Late last year, a fascinating poll on the Mt. Gox subreddit offered an insight into what everyday creditors are thinking.

Of the 357 who voted, just 25% said they intended to sell almost all of their Bitcoin. About 11% revealed plans to swap half of the crypto they receive for fiat.

But by far, the biggest bloc of voters — 45% — vowed to hold on to their digital assets.

“I held for 10 years. I don’t mind holding for another 10,” one quipped.

“Already made all the profits I need. In it for the heck of it, so why sell? I want to see where Bitcoin goes and be a part of it,” another added.

Some did express a desire to bow out of the market — and spend their newfound cash on vacations and other investment opportunities… including rival cryptocurrencies.

End of an era

In dollar terms at least, Mt. Gox remains the biggest crypto heist in the industry’s history.

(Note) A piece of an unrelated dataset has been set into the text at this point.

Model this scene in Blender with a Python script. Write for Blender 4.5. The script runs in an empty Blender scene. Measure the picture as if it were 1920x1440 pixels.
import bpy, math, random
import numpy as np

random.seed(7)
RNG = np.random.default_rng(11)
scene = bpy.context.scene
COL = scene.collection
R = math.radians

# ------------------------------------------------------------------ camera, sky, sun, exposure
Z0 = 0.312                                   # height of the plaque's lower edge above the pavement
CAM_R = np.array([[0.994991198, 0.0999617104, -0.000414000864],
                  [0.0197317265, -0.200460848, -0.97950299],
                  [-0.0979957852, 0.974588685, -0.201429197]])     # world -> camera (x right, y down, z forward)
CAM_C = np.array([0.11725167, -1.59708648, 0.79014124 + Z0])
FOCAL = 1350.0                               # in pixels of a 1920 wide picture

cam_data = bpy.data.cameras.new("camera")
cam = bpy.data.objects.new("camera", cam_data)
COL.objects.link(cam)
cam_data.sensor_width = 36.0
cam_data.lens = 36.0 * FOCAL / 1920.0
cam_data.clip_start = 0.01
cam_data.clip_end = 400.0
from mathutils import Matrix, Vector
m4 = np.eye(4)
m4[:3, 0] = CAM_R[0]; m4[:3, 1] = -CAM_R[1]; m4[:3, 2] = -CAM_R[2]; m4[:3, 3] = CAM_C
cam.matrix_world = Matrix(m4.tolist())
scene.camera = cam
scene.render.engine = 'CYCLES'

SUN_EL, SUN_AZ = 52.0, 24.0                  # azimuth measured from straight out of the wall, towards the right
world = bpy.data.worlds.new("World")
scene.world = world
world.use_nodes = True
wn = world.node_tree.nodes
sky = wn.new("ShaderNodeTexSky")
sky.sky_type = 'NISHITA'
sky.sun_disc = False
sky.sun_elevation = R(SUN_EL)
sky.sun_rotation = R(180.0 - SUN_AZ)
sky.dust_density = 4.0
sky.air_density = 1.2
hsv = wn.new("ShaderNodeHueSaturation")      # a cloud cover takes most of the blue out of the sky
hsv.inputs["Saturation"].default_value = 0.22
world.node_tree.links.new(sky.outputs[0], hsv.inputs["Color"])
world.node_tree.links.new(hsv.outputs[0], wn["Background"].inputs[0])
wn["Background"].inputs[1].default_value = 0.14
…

While the U.S. has charged two Russian nationals in connection with laundering stolen Bitcoin, the identities of others who were involved in the audacious attack remain unknown.

And while the market today is unrecognizable compared with when the exchange went bankrupt in February 2014 — when Bitcoin was worth a mere $550 — you could argue that history keeps on repeating itself.

Why? Because a long line of creditors has now formed at other trading platforms that suddenly halted withdrawals and went under.

More than 100,000 are awaiting compensation after FTX imploded — that said, the recent rise in crypto valuations meant they could receive more than their initial claim amount.